Forgetting family: A play review of “If I Forget”

Culture Curmudgeon

The cast of If I Forget. Photo: Carol Rosegg.

Human beings would like to believe that they are ultimately solely responsible for how their lives turn out. Their education, friends, religion and family background are secondary factors. But as Steven Levenson’s “If I Forget” shows, no one really has control over their lives.

“If I Forget” opens Studio Theatre’s 40th year with appropriate intensity- an emotionally honest and searing look at a family that’s on the cusp of a series of dramatic changes.

Set in Washington D.C. in the early 2000s but several months before the September 11th attacks, all the scenes happen in the home of patriarch of the Fischer family. Directed by Matt Torney, the play will be running through October 21, 2018.

Ahmad Coo is a producer and copy editor for the Global Business show on CGTN America.

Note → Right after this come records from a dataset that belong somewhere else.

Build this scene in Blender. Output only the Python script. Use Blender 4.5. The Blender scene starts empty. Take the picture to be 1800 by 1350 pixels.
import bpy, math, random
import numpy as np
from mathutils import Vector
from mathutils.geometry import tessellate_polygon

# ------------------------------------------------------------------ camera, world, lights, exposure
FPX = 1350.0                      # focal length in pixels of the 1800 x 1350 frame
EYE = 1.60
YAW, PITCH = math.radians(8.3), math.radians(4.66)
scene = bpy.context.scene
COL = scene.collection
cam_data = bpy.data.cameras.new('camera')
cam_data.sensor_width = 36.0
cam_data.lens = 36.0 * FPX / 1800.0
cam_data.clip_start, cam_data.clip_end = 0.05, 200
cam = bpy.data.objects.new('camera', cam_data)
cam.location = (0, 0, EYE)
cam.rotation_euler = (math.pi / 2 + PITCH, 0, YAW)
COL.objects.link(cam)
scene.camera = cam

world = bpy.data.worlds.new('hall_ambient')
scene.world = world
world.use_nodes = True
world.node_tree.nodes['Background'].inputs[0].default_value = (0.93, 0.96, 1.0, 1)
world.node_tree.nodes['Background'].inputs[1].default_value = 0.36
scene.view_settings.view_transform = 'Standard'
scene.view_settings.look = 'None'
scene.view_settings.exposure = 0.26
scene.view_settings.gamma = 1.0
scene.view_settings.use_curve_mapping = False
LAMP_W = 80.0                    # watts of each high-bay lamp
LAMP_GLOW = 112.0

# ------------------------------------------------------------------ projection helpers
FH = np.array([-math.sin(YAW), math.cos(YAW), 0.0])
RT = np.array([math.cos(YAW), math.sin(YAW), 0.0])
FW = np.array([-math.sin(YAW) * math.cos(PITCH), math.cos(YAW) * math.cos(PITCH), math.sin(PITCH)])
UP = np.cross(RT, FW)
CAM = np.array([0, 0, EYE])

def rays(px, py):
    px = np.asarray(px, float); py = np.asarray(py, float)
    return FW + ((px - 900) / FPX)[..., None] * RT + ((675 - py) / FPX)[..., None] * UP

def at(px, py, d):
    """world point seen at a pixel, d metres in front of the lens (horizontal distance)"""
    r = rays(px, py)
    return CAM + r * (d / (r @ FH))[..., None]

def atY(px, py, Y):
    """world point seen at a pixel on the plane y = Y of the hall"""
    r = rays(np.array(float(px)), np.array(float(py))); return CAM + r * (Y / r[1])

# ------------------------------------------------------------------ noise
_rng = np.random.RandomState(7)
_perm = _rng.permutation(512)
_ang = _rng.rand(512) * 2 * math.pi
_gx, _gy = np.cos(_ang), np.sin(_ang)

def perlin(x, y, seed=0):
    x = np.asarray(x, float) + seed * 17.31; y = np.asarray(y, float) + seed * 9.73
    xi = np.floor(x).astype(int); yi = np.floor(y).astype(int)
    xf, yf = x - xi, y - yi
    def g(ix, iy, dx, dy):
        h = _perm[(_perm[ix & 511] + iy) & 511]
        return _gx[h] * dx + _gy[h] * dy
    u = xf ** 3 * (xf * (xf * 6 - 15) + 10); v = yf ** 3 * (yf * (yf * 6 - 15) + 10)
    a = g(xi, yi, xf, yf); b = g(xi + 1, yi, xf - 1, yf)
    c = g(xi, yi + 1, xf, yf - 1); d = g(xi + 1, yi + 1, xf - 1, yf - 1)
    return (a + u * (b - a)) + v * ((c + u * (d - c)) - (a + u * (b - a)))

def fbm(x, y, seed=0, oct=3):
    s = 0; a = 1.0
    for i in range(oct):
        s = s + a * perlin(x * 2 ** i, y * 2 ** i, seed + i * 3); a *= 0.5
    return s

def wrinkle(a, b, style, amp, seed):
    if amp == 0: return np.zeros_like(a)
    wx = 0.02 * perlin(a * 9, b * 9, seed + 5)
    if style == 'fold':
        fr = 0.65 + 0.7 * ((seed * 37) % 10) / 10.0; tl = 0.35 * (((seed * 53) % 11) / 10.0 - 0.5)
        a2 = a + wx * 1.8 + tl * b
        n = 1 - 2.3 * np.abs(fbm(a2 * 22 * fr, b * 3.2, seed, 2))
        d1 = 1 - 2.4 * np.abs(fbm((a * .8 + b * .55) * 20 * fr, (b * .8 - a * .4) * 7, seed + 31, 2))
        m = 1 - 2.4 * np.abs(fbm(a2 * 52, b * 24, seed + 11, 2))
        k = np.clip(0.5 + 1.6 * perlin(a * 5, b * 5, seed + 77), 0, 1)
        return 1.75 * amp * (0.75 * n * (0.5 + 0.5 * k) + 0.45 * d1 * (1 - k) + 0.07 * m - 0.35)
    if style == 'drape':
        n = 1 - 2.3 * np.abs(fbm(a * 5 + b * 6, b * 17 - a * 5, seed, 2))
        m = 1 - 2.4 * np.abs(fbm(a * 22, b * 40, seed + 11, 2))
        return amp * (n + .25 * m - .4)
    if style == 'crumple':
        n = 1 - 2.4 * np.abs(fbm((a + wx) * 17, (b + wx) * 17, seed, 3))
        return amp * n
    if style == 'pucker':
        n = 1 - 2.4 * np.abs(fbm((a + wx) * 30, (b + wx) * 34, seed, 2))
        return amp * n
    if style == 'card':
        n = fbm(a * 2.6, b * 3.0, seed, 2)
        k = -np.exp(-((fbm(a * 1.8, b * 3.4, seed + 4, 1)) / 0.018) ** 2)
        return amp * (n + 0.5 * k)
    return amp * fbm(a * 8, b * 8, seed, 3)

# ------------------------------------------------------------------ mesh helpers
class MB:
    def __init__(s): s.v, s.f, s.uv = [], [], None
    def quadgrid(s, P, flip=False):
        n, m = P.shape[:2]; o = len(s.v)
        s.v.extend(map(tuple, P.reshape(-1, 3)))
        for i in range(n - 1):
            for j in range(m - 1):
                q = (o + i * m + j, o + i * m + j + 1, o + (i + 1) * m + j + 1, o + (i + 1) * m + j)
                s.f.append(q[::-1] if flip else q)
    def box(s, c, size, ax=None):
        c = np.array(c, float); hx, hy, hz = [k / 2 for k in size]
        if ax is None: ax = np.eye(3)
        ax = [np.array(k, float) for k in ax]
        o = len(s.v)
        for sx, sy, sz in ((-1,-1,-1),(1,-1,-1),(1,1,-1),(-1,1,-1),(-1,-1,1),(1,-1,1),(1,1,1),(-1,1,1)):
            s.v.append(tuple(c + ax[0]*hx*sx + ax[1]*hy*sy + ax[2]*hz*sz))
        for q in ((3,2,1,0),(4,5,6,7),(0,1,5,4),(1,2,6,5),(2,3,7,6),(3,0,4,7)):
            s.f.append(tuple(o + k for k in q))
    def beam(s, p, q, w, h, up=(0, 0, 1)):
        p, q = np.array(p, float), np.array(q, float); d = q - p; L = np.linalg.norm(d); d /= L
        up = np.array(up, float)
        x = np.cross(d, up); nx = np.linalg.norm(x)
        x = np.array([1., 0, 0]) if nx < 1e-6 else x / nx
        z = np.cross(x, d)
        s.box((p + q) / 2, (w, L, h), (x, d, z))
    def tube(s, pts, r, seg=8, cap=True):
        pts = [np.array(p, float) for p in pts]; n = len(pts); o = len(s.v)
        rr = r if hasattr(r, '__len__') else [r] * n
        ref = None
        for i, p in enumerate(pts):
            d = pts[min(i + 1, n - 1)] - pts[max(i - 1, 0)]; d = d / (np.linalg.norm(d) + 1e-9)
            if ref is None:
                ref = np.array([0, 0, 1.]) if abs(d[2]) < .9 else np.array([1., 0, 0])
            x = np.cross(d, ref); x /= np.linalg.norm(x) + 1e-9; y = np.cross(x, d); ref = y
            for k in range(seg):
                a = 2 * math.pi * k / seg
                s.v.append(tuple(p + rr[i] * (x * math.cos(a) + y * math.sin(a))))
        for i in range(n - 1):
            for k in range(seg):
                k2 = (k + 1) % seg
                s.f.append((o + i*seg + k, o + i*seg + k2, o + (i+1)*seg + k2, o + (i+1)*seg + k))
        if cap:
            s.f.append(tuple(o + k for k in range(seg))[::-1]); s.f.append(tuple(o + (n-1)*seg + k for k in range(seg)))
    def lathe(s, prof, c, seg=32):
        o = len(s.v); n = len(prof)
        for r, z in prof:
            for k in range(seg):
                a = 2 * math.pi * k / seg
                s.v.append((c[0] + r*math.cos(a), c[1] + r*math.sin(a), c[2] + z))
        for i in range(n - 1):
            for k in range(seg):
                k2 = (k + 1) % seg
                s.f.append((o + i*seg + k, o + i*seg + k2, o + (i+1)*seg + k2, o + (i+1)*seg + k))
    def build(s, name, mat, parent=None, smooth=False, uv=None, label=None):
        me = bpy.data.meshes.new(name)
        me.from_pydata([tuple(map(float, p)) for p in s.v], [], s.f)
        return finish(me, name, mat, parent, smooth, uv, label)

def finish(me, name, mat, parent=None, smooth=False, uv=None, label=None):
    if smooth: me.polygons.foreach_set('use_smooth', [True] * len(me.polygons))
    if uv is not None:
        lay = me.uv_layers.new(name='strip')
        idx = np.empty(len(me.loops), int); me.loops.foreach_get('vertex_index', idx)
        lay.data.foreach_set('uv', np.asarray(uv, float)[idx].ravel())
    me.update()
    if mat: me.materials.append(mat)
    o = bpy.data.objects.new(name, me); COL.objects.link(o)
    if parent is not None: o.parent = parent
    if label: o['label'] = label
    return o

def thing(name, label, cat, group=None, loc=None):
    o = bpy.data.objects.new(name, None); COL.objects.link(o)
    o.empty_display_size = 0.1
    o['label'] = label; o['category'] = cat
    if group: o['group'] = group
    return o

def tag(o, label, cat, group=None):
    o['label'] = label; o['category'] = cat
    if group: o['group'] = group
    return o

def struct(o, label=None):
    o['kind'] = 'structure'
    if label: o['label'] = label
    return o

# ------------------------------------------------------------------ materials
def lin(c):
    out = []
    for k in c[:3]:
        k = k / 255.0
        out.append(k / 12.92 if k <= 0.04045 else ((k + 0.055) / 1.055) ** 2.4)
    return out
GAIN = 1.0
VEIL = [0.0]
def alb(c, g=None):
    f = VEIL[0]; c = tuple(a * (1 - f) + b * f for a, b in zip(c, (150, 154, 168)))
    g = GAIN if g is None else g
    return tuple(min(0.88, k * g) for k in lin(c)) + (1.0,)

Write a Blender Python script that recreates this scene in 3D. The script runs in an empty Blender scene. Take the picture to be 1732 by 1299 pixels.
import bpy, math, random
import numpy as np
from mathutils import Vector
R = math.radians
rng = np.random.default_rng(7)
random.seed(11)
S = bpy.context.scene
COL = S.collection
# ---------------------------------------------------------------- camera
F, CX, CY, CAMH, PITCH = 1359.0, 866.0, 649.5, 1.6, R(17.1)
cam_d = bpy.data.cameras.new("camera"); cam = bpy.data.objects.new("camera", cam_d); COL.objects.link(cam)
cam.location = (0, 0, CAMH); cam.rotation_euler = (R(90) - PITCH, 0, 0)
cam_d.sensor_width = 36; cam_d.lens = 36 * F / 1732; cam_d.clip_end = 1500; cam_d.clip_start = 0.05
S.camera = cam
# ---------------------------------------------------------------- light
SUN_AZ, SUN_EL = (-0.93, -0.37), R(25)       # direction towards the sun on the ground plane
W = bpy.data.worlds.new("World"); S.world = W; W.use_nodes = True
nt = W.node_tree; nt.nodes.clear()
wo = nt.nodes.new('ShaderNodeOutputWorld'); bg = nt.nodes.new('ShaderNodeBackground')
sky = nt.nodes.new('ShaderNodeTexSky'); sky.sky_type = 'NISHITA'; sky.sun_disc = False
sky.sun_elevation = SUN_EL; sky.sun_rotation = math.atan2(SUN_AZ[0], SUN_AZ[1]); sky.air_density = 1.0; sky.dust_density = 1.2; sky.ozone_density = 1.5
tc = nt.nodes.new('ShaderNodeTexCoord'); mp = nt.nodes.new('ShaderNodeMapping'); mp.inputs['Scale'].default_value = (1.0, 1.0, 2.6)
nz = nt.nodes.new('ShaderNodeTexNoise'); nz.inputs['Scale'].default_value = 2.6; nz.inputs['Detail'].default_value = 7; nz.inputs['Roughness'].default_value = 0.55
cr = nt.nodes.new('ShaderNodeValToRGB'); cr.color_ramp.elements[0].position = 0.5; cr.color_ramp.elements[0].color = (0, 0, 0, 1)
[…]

His analysis represents his views alone.Culture Curmudgeon Ahmad Coo

The Fischers are a modern Jewish family, raised as secular humanists without being tethered to Judaic tradition. The play begins with them all returning home to celebrate Grandpa Fischer’s 75th birthday but the atmosphere is tense and everyone is on edge. The siblings are squabbling over how they’re going to take care of their father now that’s he’s getting older. Their mother passed a few years before.

There’s also the question of the prime real estate the family owns on 14th Street in Washington D.C., which could be worth millions. The siblings all have their own plans for the space and they’re not revealing their schemes to each other.

“If I Forget” could have been your run-of-the-mill family drama if it were not for the playwright’s decision to weave in some historical context into the script.

As the Fischers’ family tensions play out, the Gore/Bush/Nader election of 2000 is slowly turning into a train wreck. Moreover, the Camp David Middle East peace talks are falling apart and raising tensions between the Palestinians and the Israeli government. It doesn’t help that one of the Fischer grandkids is in Israel on a school trip.

Richard Fancy, Paul Morella, Susan Rome, and Robin Abramson in If I Forget. Photo: Carol Rosegg.

Having these events punctuate certain points of the play via file footage of President George W. Bush’s press conferences and coverage of the 2000 U.S. election heightens the urgency of each scene.

The family is also divided over the politicization of the Jewish faith, with one side becoming more conservative over Israel’s future political direction and the other increasingly uncomfortable with expansion of the Jewish state.

The play’s center of gravity is Michael Fischer (played wonderfully and forcefully by Jonathan Goldstein), the most academically accomplished member of the family and is up for tenure at his university. But getting that plum post is increasingly uncertain because of his contrarian views on the Holocaust. Unfortunately his views are also wearing thin on his family because Michael’s latest book happens to be titled “Forgetting the Holocaust”.

Despite the familial and historical chaos the Fischers are immersed in, Michael and his siblings feel they’re ultimately still in control of their fates. Michael thinks he’s going to get tenure at his university, while his sisters believe their plans for the future of the store will work out.

By the beginning of the second act, the Fischer family is in full collapse. Grandpa Fisher is incapacitated by a stroke, while the lives of his children slowly implode.

Michael has been fired by his University, while Holly and Sharon are bitterly fighting for control of the store. But even with their world falling apart around them, the Fischers believe they’re still in control of their lives, which sets up the heartbreaking conclusion of the play.

As Michael and his siblings try to find a way to preserve their way of life, they flail helplessly, going from one far-fetched scheme to another.

As “If I Forget” wraps up, the Fischers are reminded that whatever control they believed they had over their fates was illusory.

Still, Levenson doesn’t ease up on the audience. He piles on the vitriol between the family members- with each Fischer taking turns lashing out.

The family’s growing desperation is so skillfully rendered by the excellent cast that I felt a little claustrophobic and suffocated. But before the final curtain fell, “If I Forget” gives the audience a bittersweet consolation, with the Fischers choosing to sacrifice the very thing that kept the family together in order to save themselves.